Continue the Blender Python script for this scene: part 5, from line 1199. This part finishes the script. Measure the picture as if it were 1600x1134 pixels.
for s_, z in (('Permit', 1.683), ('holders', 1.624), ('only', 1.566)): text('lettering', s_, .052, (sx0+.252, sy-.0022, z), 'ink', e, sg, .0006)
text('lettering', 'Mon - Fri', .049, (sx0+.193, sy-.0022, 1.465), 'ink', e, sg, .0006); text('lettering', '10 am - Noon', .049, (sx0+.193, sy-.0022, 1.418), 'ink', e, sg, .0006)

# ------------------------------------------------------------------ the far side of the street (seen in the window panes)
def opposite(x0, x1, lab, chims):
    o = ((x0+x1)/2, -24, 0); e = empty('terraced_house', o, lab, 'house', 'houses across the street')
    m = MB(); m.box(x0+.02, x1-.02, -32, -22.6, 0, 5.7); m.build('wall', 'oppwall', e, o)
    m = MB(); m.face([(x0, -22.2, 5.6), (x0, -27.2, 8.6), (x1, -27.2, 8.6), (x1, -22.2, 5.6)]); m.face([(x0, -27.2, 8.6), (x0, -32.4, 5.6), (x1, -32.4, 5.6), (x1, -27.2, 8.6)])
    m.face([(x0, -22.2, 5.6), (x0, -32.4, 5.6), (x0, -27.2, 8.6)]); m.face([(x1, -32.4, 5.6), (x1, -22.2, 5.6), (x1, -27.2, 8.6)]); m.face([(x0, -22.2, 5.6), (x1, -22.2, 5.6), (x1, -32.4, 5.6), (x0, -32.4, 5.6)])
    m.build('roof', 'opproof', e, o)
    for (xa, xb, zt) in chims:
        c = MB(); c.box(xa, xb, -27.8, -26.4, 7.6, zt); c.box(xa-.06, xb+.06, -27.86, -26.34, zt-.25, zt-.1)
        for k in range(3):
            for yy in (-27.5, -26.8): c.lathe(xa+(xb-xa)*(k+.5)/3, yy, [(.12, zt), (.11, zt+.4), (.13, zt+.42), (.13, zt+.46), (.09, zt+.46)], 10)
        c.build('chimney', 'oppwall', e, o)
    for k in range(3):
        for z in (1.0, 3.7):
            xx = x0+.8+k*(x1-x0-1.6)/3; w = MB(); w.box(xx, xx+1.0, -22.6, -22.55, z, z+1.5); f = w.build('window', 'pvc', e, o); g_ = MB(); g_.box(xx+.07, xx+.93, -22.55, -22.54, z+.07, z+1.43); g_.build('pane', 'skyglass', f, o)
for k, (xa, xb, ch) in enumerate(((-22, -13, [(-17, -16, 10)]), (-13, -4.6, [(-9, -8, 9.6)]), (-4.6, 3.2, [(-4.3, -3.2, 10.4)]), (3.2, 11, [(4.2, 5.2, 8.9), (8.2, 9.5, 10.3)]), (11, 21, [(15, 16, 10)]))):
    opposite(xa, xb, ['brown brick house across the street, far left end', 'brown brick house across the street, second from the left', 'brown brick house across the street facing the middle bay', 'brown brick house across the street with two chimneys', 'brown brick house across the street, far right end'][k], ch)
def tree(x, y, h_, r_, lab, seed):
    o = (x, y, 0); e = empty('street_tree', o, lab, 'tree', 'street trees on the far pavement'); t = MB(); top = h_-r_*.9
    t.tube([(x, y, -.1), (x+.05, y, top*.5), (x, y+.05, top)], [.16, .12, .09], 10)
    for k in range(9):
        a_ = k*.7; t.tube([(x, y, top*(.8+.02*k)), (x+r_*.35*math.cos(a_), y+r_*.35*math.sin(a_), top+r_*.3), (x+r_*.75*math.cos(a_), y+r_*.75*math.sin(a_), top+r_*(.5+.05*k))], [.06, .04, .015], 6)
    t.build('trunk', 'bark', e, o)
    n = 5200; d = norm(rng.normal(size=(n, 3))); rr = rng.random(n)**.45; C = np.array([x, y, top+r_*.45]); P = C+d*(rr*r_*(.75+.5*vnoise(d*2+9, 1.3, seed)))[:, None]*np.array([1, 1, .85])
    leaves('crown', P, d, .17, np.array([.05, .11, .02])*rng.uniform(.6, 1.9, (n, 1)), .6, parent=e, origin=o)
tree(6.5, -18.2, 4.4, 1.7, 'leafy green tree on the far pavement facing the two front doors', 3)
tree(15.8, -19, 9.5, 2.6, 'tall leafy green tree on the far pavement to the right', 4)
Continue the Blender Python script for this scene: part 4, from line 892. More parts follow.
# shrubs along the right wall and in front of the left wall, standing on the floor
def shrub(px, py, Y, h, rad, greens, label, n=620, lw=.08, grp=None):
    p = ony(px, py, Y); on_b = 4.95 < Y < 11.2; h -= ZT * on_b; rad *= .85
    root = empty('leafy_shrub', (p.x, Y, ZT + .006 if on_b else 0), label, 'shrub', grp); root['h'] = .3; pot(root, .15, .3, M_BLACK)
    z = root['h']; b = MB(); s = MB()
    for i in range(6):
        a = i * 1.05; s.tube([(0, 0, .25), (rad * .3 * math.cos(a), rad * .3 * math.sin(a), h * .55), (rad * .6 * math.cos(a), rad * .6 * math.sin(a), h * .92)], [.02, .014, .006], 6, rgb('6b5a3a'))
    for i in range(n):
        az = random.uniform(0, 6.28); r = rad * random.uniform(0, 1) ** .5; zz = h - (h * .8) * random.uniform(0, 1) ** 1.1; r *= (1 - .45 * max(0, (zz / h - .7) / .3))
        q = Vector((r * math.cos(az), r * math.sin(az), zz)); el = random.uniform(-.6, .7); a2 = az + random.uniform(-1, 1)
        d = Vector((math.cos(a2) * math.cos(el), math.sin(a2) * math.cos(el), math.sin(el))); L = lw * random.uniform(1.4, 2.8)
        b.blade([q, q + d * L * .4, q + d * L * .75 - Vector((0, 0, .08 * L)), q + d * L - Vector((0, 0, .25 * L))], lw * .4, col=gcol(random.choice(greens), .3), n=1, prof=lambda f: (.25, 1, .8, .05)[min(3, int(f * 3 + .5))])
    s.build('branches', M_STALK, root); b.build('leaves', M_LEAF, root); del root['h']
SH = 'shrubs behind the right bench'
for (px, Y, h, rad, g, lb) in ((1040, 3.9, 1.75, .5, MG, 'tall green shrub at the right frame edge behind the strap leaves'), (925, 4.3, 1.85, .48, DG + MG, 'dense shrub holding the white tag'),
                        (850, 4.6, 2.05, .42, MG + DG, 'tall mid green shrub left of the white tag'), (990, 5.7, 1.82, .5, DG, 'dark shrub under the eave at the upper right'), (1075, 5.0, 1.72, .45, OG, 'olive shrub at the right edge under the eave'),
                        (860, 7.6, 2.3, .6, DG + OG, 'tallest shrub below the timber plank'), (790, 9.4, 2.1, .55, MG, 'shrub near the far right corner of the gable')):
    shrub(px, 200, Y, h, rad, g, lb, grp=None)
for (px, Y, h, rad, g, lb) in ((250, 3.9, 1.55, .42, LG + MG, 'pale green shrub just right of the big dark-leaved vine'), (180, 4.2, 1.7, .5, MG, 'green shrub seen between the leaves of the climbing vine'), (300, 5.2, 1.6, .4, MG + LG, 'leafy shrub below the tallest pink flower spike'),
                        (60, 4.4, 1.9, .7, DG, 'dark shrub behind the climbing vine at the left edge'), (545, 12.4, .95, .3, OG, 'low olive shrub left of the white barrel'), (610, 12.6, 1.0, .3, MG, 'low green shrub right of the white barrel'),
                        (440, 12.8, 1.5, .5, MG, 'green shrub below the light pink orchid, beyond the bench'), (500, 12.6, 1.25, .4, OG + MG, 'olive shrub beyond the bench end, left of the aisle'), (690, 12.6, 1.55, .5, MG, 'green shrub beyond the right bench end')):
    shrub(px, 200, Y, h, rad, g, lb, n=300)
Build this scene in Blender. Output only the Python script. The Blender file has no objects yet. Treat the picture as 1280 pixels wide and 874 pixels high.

## WORK INSTRUCTIONS
From the entries above, list each line with "scene" in it.

## EXPECTED ANSWER
Continue the Blender Python script for this scene: part 5, from line 1199. This part finishes the script. Measure the picture as if it were 1600x1134 pixels.
Continue the Blender Python script for this scene: part 4, from line 892. More parts follow.
Build this scene in Blender. Output only the Python script. The Blender file has no objects yet. Treat the picture as 1280 pixels wide and 874 pixels high.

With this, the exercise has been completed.